S’agissant des transferts des ressources, celles-ci représentent une richesse économique et un pouvoir politique. Soit parce que, subtilisée par les combattants, cette aide sert à soutenir les groupes armés ou à se procurer des armes ; soit parce qu’elle participe de l’économie de la guerre ou de la paix ; soit parce qu’elle peut raviver les tensions entre les groupes ou à souder les liens ; soit parce qu’elle se substitue aux ressources locales accaparées par les conflits ; soit encore parce qu’elle peut légitimer des personnes, des personnes ou des programmes en soutenant la guerre ou la recherche de la paix. C’est ainsi que son contrôle devient alors un enjeu majeur pour les acteurs en conflit afin d’assurer, grâce à elles, leur survie ou leur victoire. Tout le défi pour les acteurs engagés est d’être attentifs et de favoriser les effets qui orientent vers la paix et à encourager les efforts locaux.
Quant aux messages éthiques implicites, on en énumère sept qui exacerbent les impacts négatifs de l’aide sur un conflit. Il s’agit d’un ensemble d’attitudes ou de comportements qui sont interprétés comme favorisant un climat de violence. Ainsi, par exemple, qu’un organisme engage des gardes armés pour protéger leurs ressources ou leur équipe, est interprété par les populations que les armes déterminent qui a accès à la nourriture, aux soins de santé ou aux biens fournis par l’aide. Ou encore quand des organismes d’aide préparent des plans d’évacuation qui prévoient celle des expatriés et laissent l’équipe locale sur place en danger, le message est que certaines vies valent plus que d’autres, etc.

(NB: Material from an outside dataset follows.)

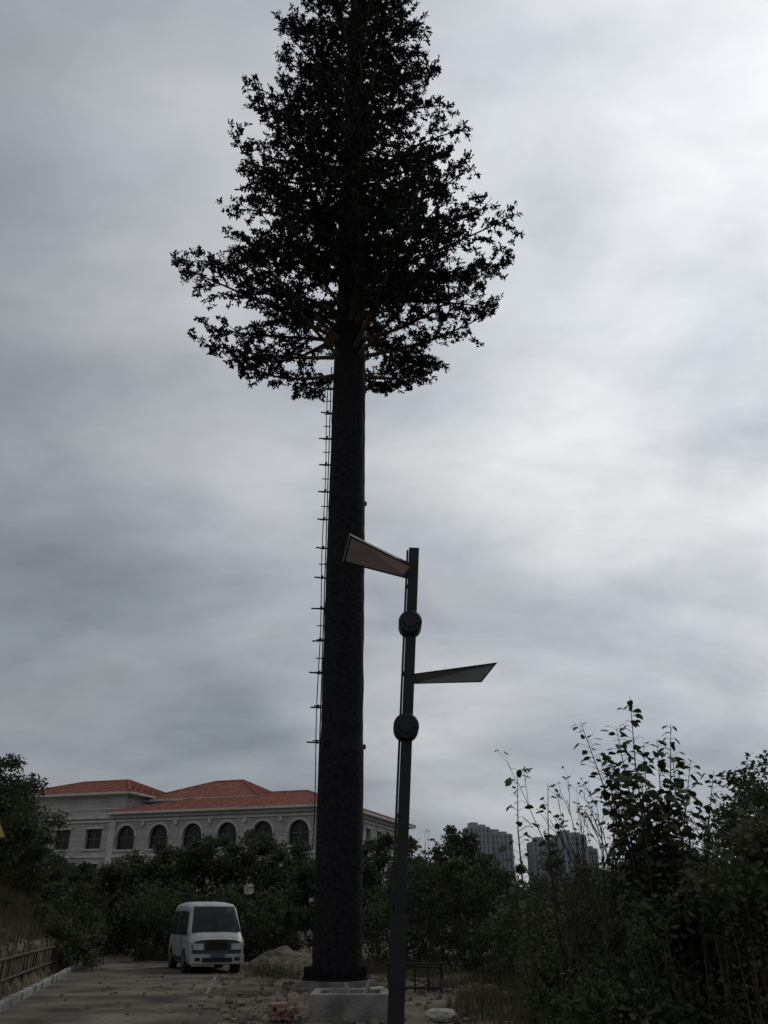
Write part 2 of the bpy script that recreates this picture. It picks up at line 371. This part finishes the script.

Des travailleurs d’organisations que leurs méthodes contribuent à attiser les conflits ou envoient des messages négatifs travaillent sur des comportements qui renforceraient l’atmosphère de sécurité, de respect de la vie et de confiance.
Commentary
Contribution à l’ouvrage dirigé par Luc Reychler et Thania Paffenholz (« Construire la paix sur le terrain, Mode d’emploi », Editions du GRIP, Bruxelles, 2000), l’intérêt de ce texte est de montrer que l’aide humanitaire en période de conflit constitue un enjeu de grande importance. En même temps qu’elle est nécessaire pour pallier aux dégradations qu’entraînent les conflits, elle est susceptible de porter des effets désastreux et pervers dans les sociétés concernées. Ces efffets dépendent en grande partie de la responsabilité du personnel des organismes dispensateurs.
Notes
Le texte est issu d’enquêtes menées par l’auteur auprès des organismes internationaux chargés de l’aide humanitaire dans les zones de conflits.